“Uno a uno todos somos mortales. Juntos, somos eternos” (Apuleyo).
El tiempo transcurre inexorablemente, y está a punto de pasar un año más, y dentro de unos días comienza uno nuevo, al que casi siempre adjuntamos expectativas y esperanzas; pero sobre todo posponemos para el año que comenzará lo que debimos haber hecho y aún no hemos hecho en el presente.
Sin embargo, esto también depende de las estaciones de la vida que vivimos, porque a medida que pasan los años, el principio de la realidad se impone cada vez más ante nosotros: y así nos enfrentamos a las dificultades encontradas, a los proyectos que han caído en oídos sordos, a los sueños que se revelan ilusorios, hasta fracasos inevitables... Además, las energías y los entusiasmos de la juventud disminuyen y aparecen tentaciones, antes desconocidas, conectadas a un cinismo creciente.
Así, el paso del tiempo nos oprime, “ya no tenemos tiempo”, repetimos a menudo, también debido a la dictadura de los tiempos de la tecnología y de la información, y acabamos viviendo ya no en el tiempo sino en la aceleración del tiempo. Habitar el tiempo significa, en cambio, habitar lo que vivimos, redescubrir el sentido de la duración, darnos tiempo para mirar hacia atrás, hacia adelante y, por tanto, para considerar el presente con sabiduría, asumiendo la realidad: en una palabra, estamos llamados a hacer del tiempo el lugar, el espacio de vida. Y así, finalmente, el tiempo se manifiesta como sentido de la vida.
Se trata, pues, de luchar contra la alienación creada por el ídolo del tiempo que nos domina: no sólo en la forma de “no tener tiempo”, sino –como se dice superficialmente– en la creencia de que “el tiempo es oro”, generador simbólico de todos los valores y por tanto ya no es un medio sino un fin que determina las necesidades y la producción para satisfacerlas.
La sabiduría dice: “Aprende a contar tus días y tu corazón discernirá la sabiduría”. Sí, se nos pide contar los días, intentando responder a la primera pregunta del gran código de la Biblia: “¿Dónde estás?”. ¿Dónde estás en tu viaje de humanización, dónde estás en tu relación con los demás, dónde encajas en la sociedad humana?
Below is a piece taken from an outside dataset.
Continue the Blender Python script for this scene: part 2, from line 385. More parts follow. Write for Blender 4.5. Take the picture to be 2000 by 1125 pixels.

Simplemente estar vivo es una bendición, es algo por lo que estar agradecido en el mundo, porque lo más importante en la vida es la vida misma. El final del presente año que tenemos ya tan cerca es, por tanto, el momento de decir: “Al pasado, gracias; ¡Al futuro, sí!”. Y el intercambio de buenos deseos no es un gesto formal y supersticioso, sino que nos lleva a asumir una responsabilidad precisa y cubrirla de compromisos concretos: ¿sabemos cómo dar por fin a la fraternidad su papel decisivo, para que la libertad y la igualdad puedan, gracias a tal fundamento, estar verdaderamente establecido en la sociedad? León Tolstói nos diría: “He comprendido que mi bienestar sólo es posible cuando reconozco mi unidad con todas las personas del mundo, sin excepción”.
El día 20 de diciembre es el Día Internacional de la Solidaridad Humana. Que renazca la solidaridad entre todos los que pertenecemos a una sola humanidad, una solidaridad entre generaciones y entre diferentes poblaciones. De esta manera podremos comprometernos a abordar los problemas que oprimen a la humanidad a nivel global: cambio climático, guerras, migraciones, violaciones de los derechos humanos... Se trata de esperar contra toda esperanza: pero solamente se puede esperar juntos, nunca solos, nunca sin el otro. Como sentencia aquel anónimo: “la solidaridad debería ser el idioma del mundo”.